O passado de guerrilheiro de Fernando Gabeira é comum a algumas personalidades da esquerda brasileira. Petista e militante verde, acabou deixando o PT por divergências com o governo. A militância verde foi sendo substituída pela bandeira ética. Seu discurso passou a defender reformas no campo das relações políticas. Fora do PT, o deputado Gabeira tornou-se uma sensação da grande mídia. Se antes era visto com desconfiança, agora a mesma mídia abre os braços para o ex-guerrilheiro. O que mudou? A grande mídia ou Gabeira? Não há qualquer motivo para acreditar que seja a primeira opção.
A cruzada ética lhe deu o título de algoz do deputado Severino Cavalcanti, ex-presidente da Câmara dos Deputados. Gabeira tornava-se o político da moda, entrevistado por revistas e programas de televisão. A sua ida para o PV não tem nenhuma relação com qualquer divergência que ele possa ter da política ambiental do governo. Isso porque o PV não tem nada de verde. O partido nem tem idéia do que seja política ambiental: sua bancada é composta de deputados verdes de conveniência. Mas isso tem pouca importância política.
A candidatura de Gabeira à prefeitura do Rio de Janeiro com o apoio do PSDB e PPS completa o ciclo de sua inflexão à direita. É bem verdade que o deputado possa não ter espaço político para bancar um projeto nesse sentido na esquerda carioca. Mas é também verdade que o candidato Gabeira fez a opção à direita bem antes. A inflexão de Gabeira é natural na política. Políticos em geral sofrem de constantes metamorfoses. Na busca de seu espaço político, a direita passou a ser sua melhor opção. Gabeira, o ex-guerrilheiro petista, tornou-se então o candidato das elites (e também da Rede Globo).
O apoio do PSDB à candidatura do ex-guerrilheiro tem uma lógica política mais sofisticada. A entrada do partido na candidatura de Gabeira não tem relação com a possibilidade ou não de fazê-lo futuro prefeito do Rio. Uma vitória de Gabeira deverá deixar com o PSDB o controle dos principais postos da administração municipal (só quem não conhece a política acredita naquele discurso tecnicista do Gabeira). É verdade que Gabeira passaria a ser vidraça - juntamente com sua administração -, o que poderia não ser bom para o PSDB. Mas o partido tem mesmo são outras motivações políticas.

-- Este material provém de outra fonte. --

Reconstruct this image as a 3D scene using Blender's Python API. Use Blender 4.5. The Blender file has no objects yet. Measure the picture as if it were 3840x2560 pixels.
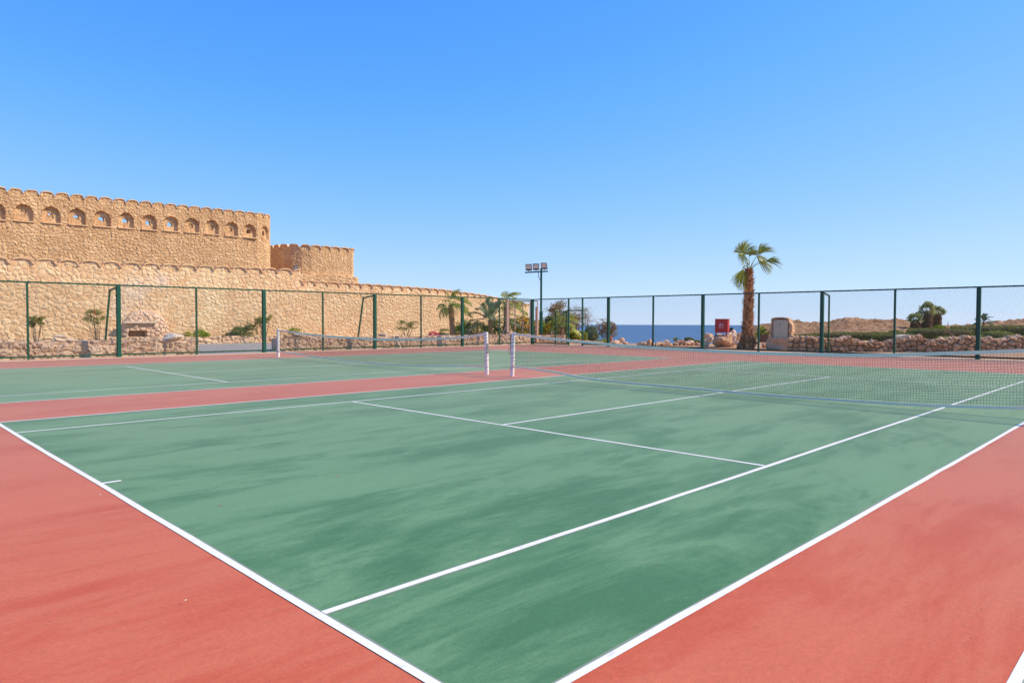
import bpy, math, random
import numpy as np
from mathutils import Vector, Matrix, noise as mnoise
random.seed(7); rng = np.random.default_rng(7)
S = bpy.context.scene; COL = S.collection
PI = math.pi
# ------------------------------------------------------------------ camera (solved from the court lines)
F_PX = 2582.55
CAM = np.array([-1.8303, -1.9141, 1.565])
YAW, PITCH, ROLL = 0.7855, -0.02967, 0.002416
fw = np.array([math.cos(PITCH)*math.cos(YAW), math.cos(PITCH)*math.sin(YAW), math.sin(PITCH)])
r0 = np.array([math.sin(YAW), -math.cos(YAW), 0.0]); u0 = np.cross(r0, fw)
rt = math.cos(ROLL)*r0+math.sin(ROLL)*u0; up = -math.sin(ROLL)*r0+math.cos(ROLL)*u0
cam = bpy.data.cameras.new('camera'); co = bpy.data.objects.new('camera', cam); COL.objects.link(co)
m = Matrix.Identity(4)
for i in range(3):
    m[i][0] = rt[i]; m[i][1] = up[i]; m[i][2] = -fw[i]; m[i][3] = CAM[i]
co.matrix_world = m
cam.sensor_width = 36; cam.lens = F_PX/3840*36; cam.clip_end = 20000; cam.clip_start = 0.05
S.camera = co
def ray(a, b): return fw+rt*(a-1920)/F_PX-up*(b-1280)/F_PX
def at(a, b, depth): return CAM+depth*ray(a, b)           # a place seen at a given distance
def gnd(a, depth, z=0.0):                                  # a place on level z seen in a given direction
    d = ray(a, 1205); p = CAM+depth*d; return np.array([p[0], p[1], z])
RT = np.array([math.sin(YAW), -math.cos(YAW), 0.0]); FH = np.array([math.cos(YAW), math.sin(YAW), 0.0]); Z = np.array([0, 0, 1.0])

# ------------------------------------------------------------------ helpers
def tag(o, label=None, cat=None, group=None, kind=None):
    if label: o['label'] = label
    if cat: o['category'] = cat
    if group: o['group'] = group
    if kind: o['kind'] = kind
    return o
def empty(name, loc=(0, 0, 0), **k):
    o = bpy.data.objects.new(name, None); COL.objects.link(o); o.location = tuple(loc); o.empty_display_size = .2
    return tag(o, **k)
def link(name, me, mat, parent=None, **k):
    o = bpy.data.objects.new(name, me); COL.objects.link(o)
    if mat: me.materials.append(mat)
    if parent:
        o.parent = parent
        o.matrix_parent_inverse = Matrix.Translation(parent.location).inverted()
    return tag(o, **k)
class MB:
    def __init__(s): s.v = []; s.f = []; s.n = 0; s.a = []
    def add(s, v, f, a=0.5):
        v = np.asarray(v, float).reshape(-1, 3); s.v.append(v)
        s.f += [tuple(int(i)+s.n for i in q) for q in f]; s.n += len(v)
        s.a.append(np.full(len(v), a) if np.isscalar(a) else np.asarray(a, float))
        return s
    def box(s, c, h, ax=None, a=0.5):
        c = np.asarray(c, float); ax = np.eye(3) if ax is None else np.asarray(ax, float)
        v = [c+ax[0]*h[0]*i+ax[1]*h[1]*j+ax[2]*h[2]*k for i in (-1, 1) for j in (-1, 1) for k in (-1, 1)]
        return s.add(v, [(0, 1, 3, 2), (4, 6, 7, 5), (0, 4, 5, 1), (2, 3, 7, 6), (0, 2, 6, 4), (1, 5, 7, 3)], a)
    def bbox(s, lo, hi, a=0.5):
        lo = np.array(lo, float); hi = np.array(hi, float); return s.box((lo+hi)/2, (hi-lo)/2, a=a)
    def tube(s, pts, rad, seg=8, a=0.5, cap=True):
        pts = np.asarray(pts, float); n = len(pts); rad = np.broadcast_to(rad, (n,))
        t = np.gradient(pts, axis=0); t /= np.linalg.norm(t, axis=1)[:, None]+1e-9
        ref = np.array([0, 0, 1.0]) if abs(t[0][2]) < .9 else np.array([1.0, 0, 0])
        V = []
        for i in range(n):
            x = np.cross(t[i], ref); x /= np.linalg.norm(x)+1e-9; y = np.cross(t[i], x)
            for k in range(seg):
                th = 2*PI*k/seg; V.append(pts[i]+rad[i]*(math.cos(th)*x+math.sin(th)*y))
        Fs = [(i*seg+k, i*seg+(k+1) % seg, (i+1)*seg+(k+1) % seg, (i+1)*seg+k) for i in range(n-1) for k in range(seg)]
        if cap: Fs += [tuple(range(seg))[::-1], tuple((n-1)*seg+k for k in range(seg))]
        return s.add(V, Fs, a)
    def beam(s, p, q, w, h=None, a=0.5):
        p = np.asarray(p, float); q = np.asarray(q, float); d = q-p; L = np.linalg.norm(d); d /= L
        ref = Z if abs(d[2]) < .9 else np.array([1.0, 0, 0])
        x = np.cross(d, ref); x /= np.linalg.norm(x); y = np.cross(x, d)
        return s.box((p+q)/2, (L/2, w/2, (h or w)/2), (d, x, y), a)
    def build(s, name, mat, parent=None, smooth=False, attr=False, **k):
        me = bpy.data.meshes.new(name)
        V = np.concatenate(s.v)
        me.from_pydata(V.tolist(), [], s.f)
        if attr:
            at_ = me.attributes.new('var', 'FLOAT', 'POINT'); at_.data.foreach_set('value', np.concatenate(s.a).astype(np.float32))
        if smooth: me.polygons.foreach_set('use_smooth', [True]*len(me.polygons))
        me.update()
        return link(name, me, mat, parent, **k)
def bevel(o, w=.01, n=2):
    b = o.modifiers.new('bevel', 'BEVEL'); b.width = w; b.segments = n; return o

# ------------------------------------------------------------------ materials
def lin(c):
    return tuple((x/12.92 if x <= .04045 else ((x+.055)/1.055)**2.4) for x in [v/255 for v in c])+(1,)
class NT:
    def __init__(s, name):
        s.m = bpy.data.materials.new(name); s.m.use_nodes = True; s.t = s.m.node_tree; s.n = s.t.nodes
        s.b = s.n['Principled BSDF']; s.out = s.n['Material Output']
    def new(s, t, **k):
        x = s.n.new(t)
        for a, b in k.items():
            if a in x.inputs.keys() if isinstance(a, str) else False: x.inputs[a].default_value = b
            else: setattr(x, a, b)
        return x
    def l(s, a, b): s.t.links.new(a, b)
    def coord(s, scale=(1, 1, 1), rot=(0, 0, 0)):
        tc = s.n.new('ShaderNodeTexCoord'); mp = s.n.new('ShaderNodeMapping'); mp.inputs['Scale'].default_value = scale; mp.inputs['Rotation'].default_value = rot
        s.l(tc.outputs['Object'], mp.inputs['Vector']); return mp.outputs['Vector']
    def noise(s, vec, scale, detail=4, rough=.55, dist=0):
        x = s.n.new('ShaderNodeTexNoise'); x.inputs['Scale'].default_value = scale; x.inputs['Detail'].default_value = detail
        x.inputs['Roughness'].default_value = rough; x.inputs['Distortion'].default_value = dist
        if vec is not None: s.l(vec, x.inputs['Vector'])
        return x.outputs['Fac']
    def ramp(s, fac, stops, interp='LINEAR'):
        x = s.n.new('ShaderNodeValToRGB'); x.color_ramp.interpolation = interp
        e = x.color_ramp.elements
        while len(e) < len(stops): e.new(.5)
        for i, (p, c) in enumerate(stops): e[i].position = p; e[i].color = c if len(c) == 4 else tuple(c)+(1,)
        s.l(fac, x.inputs['Fac']); return x.outputs['Color']
    def mix(s, fac, a, b, mode='MIX'):
        x = s.n.new('ShaderNodeMix'); x.data_type = 'RGBA'; x.blend_type = mode
        for sock, v in ((x.inputs['Factor'], fac), (x.inputs['A'], a), (x.inputs['B'], b)):
            if hasattr(v, 'is_linked') or isinstance(v, bpy.types.NodeSocket): s.l(v, sock)
            else: sock.default_value = v
        return x.outputs['Result']
    def math(s, op, a, b=0.0):
        x = s.n.new('ShaderNodeMath'); x.operation = op
        for i, v in enumerate((a, b)):
            if isinstance(v, bpy.types.NodeSocket): s.l(v, x.inputs[i])
            else: x.inputs[i].default_value = v
        return x.outputs[0]
    def attr(s, n):
        x = s.n.new('ShaderNodeAttribute'); x.attribute_name = n; return x.outputs['Fac']
    def bump(s, h, dist=.02, strength=1.0):
        x = s.n.new('ShaderNodeBump'); x.inputs['Strength'].default_value = strength; x.inputs['Distance'].default_value = dist
        s.l(h, x.inputs['Height']); s.l(x.outputs['Normal'], s.b.inputs['Normal']); return x
    def base(s, c):
        if isinstance(c, bpy.types.NodeSocket): s.l(c, s.b.inputs['Base Color'])
        else: s.b.inputs['Base Color'].default_value = c
    def set(s, rough=.6, metal=0, spec=.5):
        s.b.inputs['Roughness'].default_value = rough; s.b.inputs['Metallic'].default_value = metal; s.b.inputs['Specular IOR Level'].default_value = spec
G4 = lambda v: (v, v, v, 1)
def simple(name, c, rough=.6, metal=0, spec=.5, var=.12, scale=8, bump=.0):
    t = NT(name); n = t.noise(t.coord(), scale, 5)
    d = tuple(x*(1-var) for x in c[:3])+(1,); e = tuple(min(1, x*(1+var)) for x in c[:3])+(1,)
    t.base(t.ramp(n, [(.3, d), (.7, e)])); t.set(rough, metal, spec)
    if bump: t.bump(n, bump)
    return t.m
def court_mat(name, dusty, mid, deep, spots=False, seed=0.0, tint=(1, .84, .52, 1)):
    t = NT(name)
    # sweeping water marks: dusty film streaked along the length of the courts
    v = t.coord((.28, .95, 1), (0, 0, math.radians(-14+seed)))
    n1 = t.noise(v, .95, 10, .72, .7); n2 = t.noise(t.coord((.55, 2.2, 1), (0, 0, math.radians(8-seed))), 1.5, 9, .72, .6)
    big = t.noise(t.coord((1, 1, 1), (0, 0, 1.1)), .16, 3, .5)
    k = t.math('ADD', t.math('MULTIPLY', n1, .55), t.math('ADD', t.math('MULTIPLY', n2, .27), t.math('MULTIPLY', big, .18)))
    c = t.ramp(k, [(.43, deep), (.485, mid), (.52, dusty), (.60, tuple(min(1, x*1.06) for x in dusty[:3])+(1,))])
    # thin scuffs
    w = t.noise(t.coord((2, 7, 1), (0, 0, .7)), 1.6, 8, .7, 1.6)
    c = t.mix(t.ramp(w, [(.66, G4(0)), (.69, G4(.65)), (.72, G4(0))]), c, tuple(min(1, x*1.25) for x in dusty[:3])+(1,))
    w2 = t.noise(t.coord((5, 2, 1), (0, 0, -.5)), 1.3, 8, .7, 1.2)
    c = t.mix(t.ramp(w2, [(.67, G4(0)), (.70, G4(.7)), (.73, G4(0))]), c, deep)
    fine = t.noise(t.coord(), 90, 3, .7)
    c = t.mix(.22, c, t.ramp(fine, [(.3, G4(.3)), (.7, G4(1.15))]), 'MULTIPLY')
    grit = t.noise(t.coord(), 28, 5, .75); c = t.mix(.2, c, t.ramp(grit, [(.35, G4(.6)), (.65, G4(1.2))]), 'MULTIPLY')
    if spots:
        vo = t.new('ShaderNodeTexVoronoi'); vo.inputs['Scale'].default_value = 1.5; t.l(t.coord(), vo.inputs['Vector'])
        sp = t.ramp(vo.outputs['Distance'], [(.022, G4(1)), (.045, G4(0))])
        area = t.ramp(t.noise(t.coord((1, 1, 1)), .7, 2), [(.5, G4(0)), (.56, G4(.75))])
        c = t.mix(t.math('MULTIPLY', sp, area), c, lin((150, 84, 52)))
    vo2 = t.new('ShaderNodeTexVoronoi'); vo2.inputs['Scale'].default_value = 3.3; t.l(t.coord(), vo2.inputs['Vector'])
    c = t.mix(t.ramp(vo2.outputs['Distance'], [(.012, G4(.7)), (.02, G4(0))]), c, lin((60, 40, 35)))
    t.base(c); t.set(.7, 0, .18)
    t.b.inputs['Sheen Weight'].default_value = 1.0; t.b.inputs['Sheen Roughness'].default_value = .19; t.b.inputs['Sheen Tint'].default_value = tint
    t.bump(t.math('ADD', t.math('MULTIPLY', fine, .5), t.noise(t.coord(), 240, 2)), .0012)
    return t.m
M = {}
M['green'] = court_mat('green_court_paint', lin((106, 146, 105)), lin((92, 135, 95)), lin((75, 121, 82)), True)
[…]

O PSDB quer é enquadrar o DEM, seu principal aliado na oposição política, tirando-lhe qualquer perspectiva real de poder. O DEM ficaria sem opções políticas em 2010, a não ser aliar incondicionalmente ao PSDB. A mesma coisa deve acontecer na eleição paulistana com o lançamento da candidatura Alckmin. Da mesma forma que o PT, o PSDB não quer no seu campo político aliados com condições de alçarem vôos sozinhos.

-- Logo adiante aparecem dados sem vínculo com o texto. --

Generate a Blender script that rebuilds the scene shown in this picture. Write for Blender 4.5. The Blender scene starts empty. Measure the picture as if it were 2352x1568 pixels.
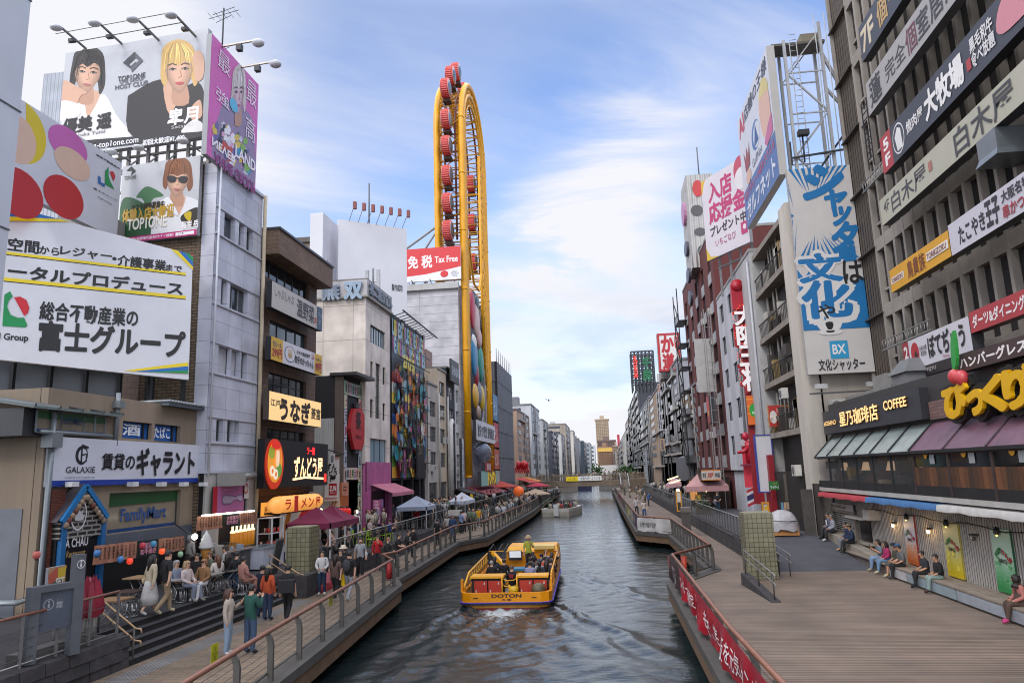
import bpy,bmesh,math,random
from mathutils import Vector,Matrix,Euler,noise as mnoise
random.seed(7)
R=math.radians;C=bpy.context.scene.collection;scn=bpy.context.scene
V=Vector
F=1650.0;H=5.6
fw=V(((1392-1176)/F,-(1078-784)/F,-1)).normalized()
up=V(((841-1176)/F,(784+8900)/F,-1)).normalized()
up=(up-fw*up.dot(fw)).normalized();rt=fw.cross(up)
CW=Matrix((rt,fw,up))
cam=bpy.data.cameras.new('camera');co=bpy.data.objects.new('camera',cam);C.objects.link(co)
co.matrix_world=Matrix.Translation((0,0,H))@CW.to_4x4()
cam.sensor_width=36;cam.lens=36*F/2352;cam.clip_start=.1;cam.clip_end=6000
scn.camera=co
EYE=V((0,0,H))
SUN_EL,SUN_AZ=R(38),R(205)
w=bpy.data.worlds.new('World');scn.world=w;w.use_nodes=True
BOOST=2.7  # gain of the added fill light in the sky outside the view
def world():
 nt=w.node_tree;N=nt.nodes;L=nt.links;N.clear()
 def nd(t,**k):
  n=N.new(t)
  for a,b in k.items():setattr(n,a,b)
  return n
 def math_(op,a,b=None,c=None,cl=False):
  n=nd('ShaderNodeMath',operation=op,use_clamp=cl)
  for i,x in enumerate((a,b,c)):
   if x is None:continue
   if isinstance(x,(int,float)):n.inputs[i].default_value=x
   else:L.new(x,n.inputs[i])
  return n.outputs[0]
 def ramp(x,a,b,c=0.,d=1.):
  n=nd('ShaderNodeMapRange',interpolation_type='SMOOTHSTEP');L.new(x,n.inputs[0])
  for i,q in enumerate((a,b,c,d)):n.inputs[i+1].default_value=q
  return n.outputs[0]
 out=nd('ShaderNodeOutputWorld');bg=nd('ShaderNodeBackground');L.new(bg.outputs[0],out.inputs[0])
 sky=nd('ShaderNodeTexSky',sky_type='NISHITA');sky.sun_disc=False;sky.sun_elevation=SUN_EL;sky.sun_rotation=SUN_AZ
 sky.air_density=1.0;sky.dust_density=.6;sky.ozone_density=1.6
 geo=nd('ShaderNodeTexCoord');sep=nd('ShaderNodeSeparateXYZ');L.new(geo.outputs['Generated'],sep.inputs[0])
 X,Y,Z=sep.outputs
 zz=math_('ADD',math_('MAXIMUM',Z,0.0),.10)
 u=math_('DIVIDE',X,zz);v=math_('DIVIDE',Y,zz)
 def noise(x,y,s,det,rough,dist=0.,off=0.):
  cb=nd('ShaderNodeCombineXYZ');L.new(x,cb.inputs[0]);L.new(y,cb.inputs[1]);cb.inputs[2].default_value=off
  n=nd('ShaderNodeTexNoise');L.new(cb.outputs[0],n.inputs['Vector'])
  n.inputs['Scale'].default_value=s;n.inputs['Detail'].default_value=det;n.inputs['Roughness'].default_value=rough;n.inputs['Distortion'].default_value=dist
  return n.outputs[0]
 a=math_('ADD',math_('MULTIPLY',u,.80),math_('MULTIPLY',v,.45))
 b=math_('SUBTRACT',math_('MULTIPLY',v,.80),math_('MULTIPLY',u,.45))
 n1=noise(math_('MULTIPLY',a,.30),math_('MULTIPLY',b,.95),1.0,9,.58,.5,3.1)
 n2=noise(a,b,.42,6,.5,.3,7.7)
 wisps=ramp(n1,.47,.70)
 soft=ramp(n2,.40,.68)
 az=math_('DIVIDE',X,math_('MAXIMUM',Y,.05));el=math_('DIVIDE',Z,math_('MAXIMUM',Y,.05))
 left=ramp(az,-.34,-.78)
 low=ramp(el,.40,.06)
 tilt=math_('SUBTRACT',math_('SUBTRACT',az,.04),math_('MULTIPLY',math_('SUBTRACT',el,.42),.55))
 nw=noise(math_('MULTIPLY',a,.35),math_('MULTIPLY',b,.8),1.7,8,.6,.9,1.3)
 tilt=math_('ADD',tilt,math_('MULTIPLY',math_('SUBTRACT',nw,.5),.42))
 sheet=math_('MULTIPLY',ramp(math_('ABSOLUTE',tilt),.20,.02),ramp(el,.17,.33))
 sheet=math_('MULTIPLY',sheet,ramp(el,.72,.52))
 sheet=math_('MULTIPLY',sheet,ramp(nw,.34,.60))
 tot=math_('ADD',math_('MULTIPLY',wisps,.62),math_('MULTIPLY',soft,.36))
 tot=math_('ADD',tot,math_('MULTIPLY',sheet,1.05))
 tot=math_('ADD',tot,math_('MULTIPLY',left,.75))
 tot=math_('ADD',tot,math_('MULTIPLY',low,.86),cl=True)
 cl=nd('ShaderNodeMixRGB');
 n3=noise(az,math_('MULTIPLY',el,3.2),3.0,6,.55,.2,5.)
 bank=math_('MULTIPLY',math_('MULTIPLY',ramp(n3,.44,.60),ramp(el,.30,.12)),ramp(el,.0,.06))
 L.new(bank,cl.inputs[0]);cl.inputs[1].default_value=(.88,.885,.935,1);cl.inputs[2].default_value=(.57,.66,.84,1)
 gain=nd('ShaderNodeVectorMath',operation='MULTIPLY');L.new(sky.outputs[0],gain.inputs[0]);gain.inputs[1].default_value=(1.24,1.33,1.58)
 sc=nd('ShaderNodeVectorMath',operation='SCALE');L.new(cl.outputs[0],sc.inputs[0]);sc.inputs[3].default_value=.86/.14
 veil=math_('MULTIPLY',math_('MAXIMUM',ramp(Z,.57,.70),ramp(Y,.1,-.3)),.85);tot=math_('MAXIMUM',tot,veil)  # sky above and behind the view whitened so the added fill is less blue
 mx=nd('ShaderNodeMixRGB');L.new(tot,mx.inputs[0]);L.new(gain.outputs[0],mx.inputs[1]);L.new(sc.outputs[0],mx.inputs[2])
 bst=math_('MAXIMUM',ramp(Z,.57,.70),math_('MULTIPLY',ramp(Y,.10,-.45),.35))  # added fill light: sky overhead and behind the view brightened for the facades
 bst=math_('MULTIPLY',bst,ramp(Z,1.0,.72,.30,1.0))
 bst=math_('MULTIPLY_ADD',bst,BOOST,1.0)
 fin=nd('ShaderNodeVectorMath',operation='SCALE');L.new(mx.outputs[0],fin.inputs[0]);L.new(bst,fin.inputs[3])
 L.new(fin.outputs[0],bg.inputs[0]);bg.inputs[1].default_value=.14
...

Além disso, parte importante do PSDB (Aécio à frente) entendeu que o partido precisa estabelecer novas pontes de diálogo, ou seja, outras frentes de batalha política. Se o diálogo do partido restringir-se ao DEM, poderá não sair vitorioso na eleição de 2010. Nesse sentido, a opção pela candidatura de Gabeira é uma forte sinalização. O próprio candidato entendeu o recado e mostrou-se disposto a dialogar com diversos partidos, independentemente da linha ideológica. A candidatura de Gabeira procura se distanciar do rótulo oposicionista, negando qualquer caráter oposicionista ao governo federal e estadual. Deseja-se para o Rio construir uma candidatura seguindo o modelo da chamada “cooperação administrativa” – união do governo local, estadual e federal - vigente na capital mineira sob a administração do petista Fernando Pimentel. É uma mudança significativa na administração municipal carioca, marcada por disputas políticas entre as diferentes esferas de governo.

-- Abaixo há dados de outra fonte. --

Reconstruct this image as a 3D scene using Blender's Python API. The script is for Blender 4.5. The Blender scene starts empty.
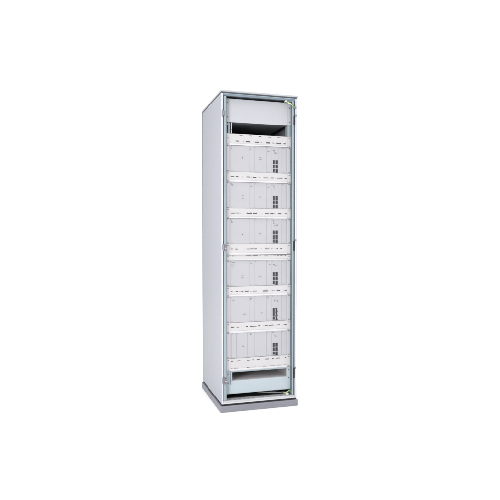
import bpy, bmesh, math, random
from mathutils import Vector, Matrix
random.seed(4)
S = bpy.context.scene
COL = S.collection
R = math.radians

# ------------------------------------------------------------------ materials
def paint(name, col, rough=.45, metal=0.0, mottle=.05, bump=.05, grain=900., spec=.5, streak=0.0):
    m = bpy.data.materials.new(name); m.use_nodes = True
    nt = m.node_tree; N = nt.nodes; L = nt.links
    b = N['Principled BSDF']
    b.inputs['Roughness'].default_value = rough
    b.inputs['Metallic'].default_value = metal
    b.inputs['Specular IOR Level'].default_value = spec
    tc = N.new('ShaderNodeTexCoord')
    n1 = N.new('ShaderNodeTexNoise'); n1.inputs['Scale'].default_value = 7.0; n1.inputs['Detail'].default_value = 5
    if streak:
        mp = N.new('ShaderNodeMapping'); mp.inputs['Scale'].default_value = (1.0, 1.0, streak)
        L.new(tc.outputs['Object'], mp.inputs['Vector']); L.new(mp.outputs['Vector'], n1.inputs['Vector'])
    else:
        L.new(tc.outputs['Object'], n1.inputs['Vector'])
    r = N.new('ShaderNodeValToRGB')
    r.color_ramp.elements[0].position = .3; r.color_ramp.elements[1].position = .7
    r.color_ramp.elements[0].color = tuple(c*(1-mottle) for c in col)+(1,)
    r.color_ramp.elements[1].color = tuple(min(1, c*(1+mottle)) for c in col)+(1,)
    L.new(n1.outputs['Fac'], r.inputs['Fac']); L.new(r.outputs['Color'], b.inputs['Base Color'])
    n2 = N.new('ShaderNodeTexNoise'); n2.inputs['Scale'].default_value = grain; n2.inputs['Detail'].default_value = 2
    L.new(tc.outputs['Object'], n2.inputs['Vector'])
    bp = N.new('ShaderNodeBump'); bp.inputs['Strength'].default_value = bump; bp.inputs['Distance'].default_value = .001
    L.new(n2.outputs['Fac'], bp.inputs['Height']); L.new(bp.outputs['Normal'], b.inputs['Normal'])
    rr = N.new('ShaderNodeMapRange'); rr.inputs['To Min'].default_value = max(0, rough-.08); rr.inputs['To Max'].default_value = min(1, rough+.08)
    L.new(n1.outputs['Fac'], rr.inputs['Value']); L.new(rr.outputs['Result'], b.inputs['Roughness'])
    return m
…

Do ponto de vista de marketing, a campanha foi lançada com sucesso. Ainda mais com os apoios que obteve na grande mídia. É preciso, porém, avaliar os reflexos que a candidatura Gabeira deverá produzir na luta interna do PSDB. César Maia, prefeito do Rio, é um aliado de Serra no plano nacional. Embora o candidato Gabeira mostre disposição de agregar o seu grupo político à sua candidatura, ficou evidente que a escolha do PSDB de não lançar candidato representa um distanciamento do DEM. O prefeito rapidamente captou os movimentos do PSDB, e imediatamente distribui através do seu Ex-blog uma crítica mais forte ao partido. O presidente do DEM, Rodrigo Maia, filho de César Maia, em entrevista ao Blog do Josias de Souza, reclamou da postura do PSDB e flertou com a possibilidade de apoiar a candidatura de Ciro Gomes à Presidência.
Serra sai novamente enfraquecido. Para sua candidatura, o melhor é que o PSDB desse apoio às pretensões de César Maia, um aliado político dentro do DEM. Em São Paulo, a candidatura Alckmin provocará estragos no grupo político de Serra, mas é uma candidatura natural. No Rio, não há nada de natural no apoio do PSDB ao Gabeira. Apesar de ainda ser pouco visível, o baque na candidatura Serra é quase inevitável. Além disso, a articulação que produziu a candidatura de Gabeira parece ter as digitais do Palácio da Liberdade em Minas Gerais. Se Gabeira 2008 é bom para o Aécio, o mesmo não deve valer para o Serra. É a eterna briga interna do PSDB. Só que agora escalaram um ex-guerrilheiro para a trincheira.
Em nota: As elites também têm suas briguinhas. A verdade é que não há casamento perfeito, principalmente na política. As juras de amor não duram para sempre, pois o casamento é de conveniência. A diferença é que, ao contrário da esquerda, no final a reconciliação é a regra. E todos felizes até a próxima crise.